Uma avaliação feita em 2015 pelo Instituto de Políticas de Transporte e Desenvolvimento (ITDP) aponta que o sistema trouxe agilidade para os corredores Antônio Carlos e Cristiano Machado. No entanto, apresentou falhas estruturais como a falta de integração e informação ao usuário. Dos seis itens considerados pela avaliação do ITDP, o corredor teve a pontuação máxima em apenas dois: planejamento e estações. Dentre os pontos negativos, o mais preocupante foi o acesso às integrações, em que o BRT belo-horizontino teve apenas metade dos pontos avaliados como positivos.

Viaduto

Também relacionado aos investimentos em mobilidade, foram construídos uma série de viadutos ao longo da avenida Pedro I, na região da Pampulha. Em 2014, durante os jogos da Copa do Mundo, houve a queda de um deles, o Batalha dos Guararapes, com o saldo de duas mortes, e que motivou a maior gafe, entre tantas, perpetrada pelo socialista. “Acidentes acontecem”, disse o ex-prefeito em sua primeira coletiva após o acidente.

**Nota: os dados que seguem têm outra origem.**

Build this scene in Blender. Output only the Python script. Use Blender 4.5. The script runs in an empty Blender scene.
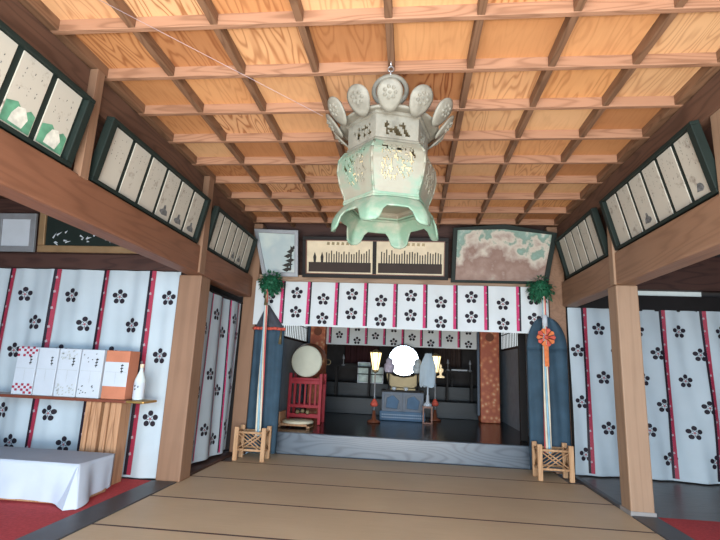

O Ministério Público de Minas Gerais (MPMG) denunciou 11 pessoas, entre funcionários da Superintendência de Desenvolvimento da Capital (Sudecap) e diretores e funcionários da Cowan e da Consol, pelos crimes de desabamento com morte e lesão corporal. Se condenados, os réus podem pegar até doze anos de prisão. As audiências ainda estão em andamento e até hoje não houve um desfecho. O viaduto foi implodido em seguida.

Roberto Andrés diz que o acidente acabou por virar uma marca simbólica da gestão Lacerda. “Não só pela queda, mas por mostrar que o viaduto não teria feito nenhuma diferença para o trânsito local. Ele é um retrato dessa gestão e da sua política de mobilidade. São obras mal feitas, que beneficiam construtoras e são absolutamente desnecessárias”, diz o urbanista, que é especialista na área de mobilidade.

A reportagem de O Beltrano entrou em contato com a assessoria do ex-prefeito, mas até o fechamento desta edição não houve resposta.